Üçüncü sezonun ilk bölümünde kahramanımız Eve’in hayatta kaldığını söylemek spoiler olmayacaktır. İçgüdülerimiz onsuz yeni sezonun olmayacağının sinyallerini vermiştir eminim. Hem iki kadın arasındaki bu bağı hangi yapımcı koparmaya cesaret edebilir şaşarım.
Kahramanımız Eve, İngiliz İstihbarat teşkilatındaki görevinden sıkılmış ve kadın suikastçilerin profilleriyle ilgilenmeye başlamıştır. Kocası iyi bir insan, iyi bir öğretmendir. Ancak Eve, göreviyle ilgili her şeyi onunla paylaşamayacaktır. Hatta tatlı kocasını, tüm bu kargaşadan uzak tutmak ona ekstra bir yük olacaktır. Dizide beni en çok yoran Eve’in bu çabası oluyor diyebilirim. Tamam erkekler de hayatta kalsın ama Eve için bunun yeterli olmayacağını biliyoruz.

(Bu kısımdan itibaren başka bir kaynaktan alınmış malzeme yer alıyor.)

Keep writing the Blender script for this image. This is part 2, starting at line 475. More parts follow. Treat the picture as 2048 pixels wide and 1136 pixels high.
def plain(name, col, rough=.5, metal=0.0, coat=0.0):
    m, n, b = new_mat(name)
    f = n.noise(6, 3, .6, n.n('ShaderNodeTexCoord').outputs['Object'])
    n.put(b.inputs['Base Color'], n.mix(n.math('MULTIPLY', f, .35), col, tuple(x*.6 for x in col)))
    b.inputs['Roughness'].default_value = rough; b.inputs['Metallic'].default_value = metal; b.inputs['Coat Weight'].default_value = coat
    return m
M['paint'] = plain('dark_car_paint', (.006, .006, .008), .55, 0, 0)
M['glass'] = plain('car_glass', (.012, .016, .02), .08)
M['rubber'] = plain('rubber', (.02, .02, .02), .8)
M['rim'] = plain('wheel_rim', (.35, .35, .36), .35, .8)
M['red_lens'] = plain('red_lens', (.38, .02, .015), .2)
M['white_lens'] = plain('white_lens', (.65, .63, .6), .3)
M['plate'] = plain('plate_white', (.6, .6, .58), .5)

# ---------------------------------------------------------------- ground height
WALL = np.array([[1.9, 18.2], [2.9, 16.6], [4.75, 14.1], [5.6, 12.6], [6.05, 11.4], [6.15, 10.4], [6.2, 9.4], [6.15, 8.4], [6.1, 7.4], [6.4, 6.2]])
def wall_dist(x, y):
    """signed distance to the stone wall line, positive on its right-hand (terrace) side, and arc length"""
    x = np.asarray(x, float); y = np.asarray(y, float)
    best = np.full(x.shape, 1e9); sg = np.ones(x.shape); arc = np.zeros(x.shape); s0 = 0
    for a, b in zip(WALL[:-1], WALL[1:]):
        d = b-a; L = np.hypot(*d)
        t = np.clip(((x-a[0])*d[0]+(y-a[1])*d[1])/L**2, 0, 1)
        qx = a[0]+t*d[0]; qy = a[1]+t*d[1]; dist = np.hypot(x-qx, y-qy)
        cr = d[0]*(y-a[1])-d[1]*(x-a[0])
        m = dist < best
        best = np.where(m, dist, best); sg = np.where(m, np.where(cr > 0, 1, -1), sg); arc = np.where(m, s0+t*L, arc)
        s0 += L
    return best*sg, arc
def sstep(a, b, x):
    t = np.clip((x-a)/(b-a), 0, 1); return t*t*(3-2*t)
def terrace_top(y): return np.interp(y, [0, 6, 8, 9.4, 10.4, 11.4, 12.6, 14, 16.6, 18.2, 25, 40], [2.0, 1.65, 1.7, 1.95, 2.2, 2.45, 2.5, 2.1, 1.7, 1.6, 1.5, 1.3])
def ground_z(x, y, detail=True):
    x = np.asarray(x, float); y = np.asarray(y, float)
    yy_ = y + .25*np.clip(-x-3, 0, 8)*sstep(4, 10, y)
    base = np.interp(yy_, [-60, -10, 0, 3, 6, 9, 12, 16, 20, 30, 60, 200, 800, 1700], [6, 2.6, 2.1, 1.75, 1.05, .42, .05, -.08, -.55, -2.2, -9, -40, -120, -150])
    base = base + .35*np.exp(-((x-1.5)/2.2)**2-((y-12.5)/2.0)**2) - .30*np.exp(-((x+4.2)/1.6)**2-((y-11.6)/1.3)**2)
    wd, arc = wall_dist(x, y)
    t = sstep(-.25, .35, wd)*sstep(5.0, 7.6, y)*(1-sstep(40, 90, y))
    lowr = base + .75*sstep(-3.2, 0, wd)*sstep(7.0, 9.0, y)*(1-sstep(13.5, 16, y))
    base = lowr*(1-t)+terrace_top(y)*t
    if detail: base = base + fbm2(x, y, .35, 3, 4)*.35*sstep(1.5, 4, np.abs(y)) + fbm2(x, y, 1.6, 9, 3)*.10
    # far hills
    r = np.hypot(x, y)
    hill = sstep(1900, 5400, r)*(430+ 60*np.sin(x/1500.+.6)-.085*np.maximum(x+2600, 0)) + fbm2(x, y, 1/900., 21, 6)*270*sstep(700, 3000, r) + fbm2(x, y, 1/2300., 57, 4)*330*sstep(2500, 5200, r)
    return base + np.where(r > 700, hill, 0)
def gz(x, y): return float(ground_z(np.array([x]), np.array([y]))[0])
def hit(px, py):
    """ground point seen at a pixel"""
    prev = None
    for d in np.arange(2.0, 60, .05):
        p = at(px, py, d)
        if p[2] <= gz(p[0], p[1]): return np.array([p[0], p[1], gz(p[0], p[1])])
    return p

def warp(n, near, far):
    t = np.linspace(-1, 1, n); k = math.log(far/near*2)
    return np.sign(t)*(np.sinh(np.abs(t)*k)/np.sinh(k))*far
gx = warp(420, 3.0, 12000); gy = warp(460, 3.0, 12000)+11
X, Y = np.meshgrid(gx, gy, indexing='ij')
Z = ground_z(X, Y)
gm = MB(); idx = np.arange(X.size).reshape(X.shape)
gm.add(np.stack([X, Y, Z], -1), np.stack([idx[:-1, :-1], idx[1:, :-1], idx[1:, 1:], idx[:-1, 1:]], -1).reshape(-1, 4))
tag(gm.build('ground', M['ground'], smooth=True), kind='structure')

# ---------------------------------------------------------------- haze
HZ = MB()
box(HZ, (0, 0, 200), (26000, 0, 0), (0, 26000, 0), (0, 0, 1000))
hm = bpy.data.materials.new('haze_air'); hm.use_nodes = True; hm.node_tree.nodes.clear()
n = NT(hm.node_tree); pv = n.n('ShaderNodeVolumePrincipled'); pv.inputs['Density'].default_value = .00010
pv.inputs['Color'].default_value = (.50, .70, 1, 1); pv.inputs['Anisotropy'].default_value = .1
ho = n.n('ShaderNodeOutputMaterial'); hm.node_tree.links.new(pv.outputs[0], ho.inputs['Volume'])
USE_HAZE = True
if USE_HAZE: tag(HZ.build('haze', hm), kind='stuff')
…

İyi ama biraz sıkıcı kocasıyla Londra’daki mütevazi evine gidip gelen sıradan bir devlet memurudur Eve. O dağınık saçlarına, o hep bir şeylerin eksik olduğu hissini yaşadığı anlara dönelim. Özelikle ofis ortamı, bürokrasinin griliği, evlerindeki sıradan hayatları (fazla sıradan). O bölümün adının ‘Nice face’ olması da tesadüf değil bence. Villanelle’nin güzel yüzü de olmasa hayat çekilir gibi değildir. Her iki kadın da umutsuzca öteki hakkında daha fazla bilgi edinmek için görevlerine daha az odaklanmaya başlarlar ve olaylar olaylar.
KORE MAHALLESİ'NDE BİR EVE
Üçüncü sezonun ilk bölümünde beni en heyecanlandıran sahne Eve’in yeni taşındığı semtin benim yaşadığım semte yakın New Malden olması oldu. Bu dizinin tonuna yönelik bir laf çakma değil kesinlikle, sadece sevimli bir detay. New Malden Güney Kore dışında en çok Koreli’nin yaşadığı yer dünyada. Küçük bir Kore kasabası diyebiliriz ve Kore mutfağını tatmak için gurme Londalıların da adresidir. Eve’i Londra’nın bu biraz heyecansız köşesine getiren neydi? Eh o kadarını söyleyemeyiz ama kahramanımızın Kore kökenli olması tabi ki başlıca neden. Eve Polastri’nin soyadının Polastri olması ise dizideki öğretmen kocasının Polonya kökenli olmasından. Bu özellikleriyle tam bir Londra dizisi aslında Killing Eve. Ne de olsa belediye başkanı Pakistan asıllı olan bir şehirden çıkma. Herkes başka bir kökenli.
TUTTUĞUM TAKIM EVE
Villanelle’den çok az bahsettiğimi farkettim. Herkes takım tutar gibi tutuyor ya baş kahramanları, ben Eve’ciyim. Belki o karmaşık saçı aynı benim saçıma benzediği için bilemiyorum. Saç ortaklığı vardır kadınlar arasında. Saçı sizinkine benzeyen kadınlar biraz kardeşinizdir.
Kardeşlik değince Killing Eve’in artık bir kült olduğunu söylememize gerek yok. Hatta feminist televizyonun zirve yaptığı nokta diyenler çoğunlukta. Dizide bir tane mühim erkek karakter yok. Sıkıcı koca Niko, Villanelle’nin suikastlerini ayarlayan Konstantin, teknik işlere bakan bir genç (adı mühim değil). Erkekler bundan ibaret. Daha da önemlisi bunun eksikliğini hissetmiyoruz. Hem geriliyoruz, hem hiç beklenmedik bir an da gülüveriyoruz ya da Villanelle’nin o gün giydiği pahalı tasarım elbisesine hayran kalıyoruz.
Luke Jennings'in Codename Villanelle serisi romanlarından uyarlanan dizide üç güçlü kadın var. Hiçbiri kahraman değil. Hepsinin zayıflıkları, kusurları var. Hatta diziyi başarılı kılan bu kusurlarının altının çizilmesi. Hiçbir karakter ölümüne etik ya da örnek vatandaş değil. Yanlış kararlar verebiliyorlar, yanlış insanlara aşık olup her şeyi mahvedebiliyorlar da. Feminist mesajları gözümüze sokmuyor Killing Eve yaratıcıları.
Kadınlar da komik ve zaman zaman sersem olabiliyor. Hem çarpıcı bir estetik hem de bir casus gerilim dizisinden beklenen iniş çıkışlar. Hem Tarantino filmlerini andıran kanlı sahneler hem de arkadaş olup bir şeyler içmeye çıkmak isteyeceğimiz tarzda bir psikopat kiralık katil. Akşam işten dönüp televizyonda görmek istediğimiz her şeyi kapsıyor gibi görünüyor bu sezon da.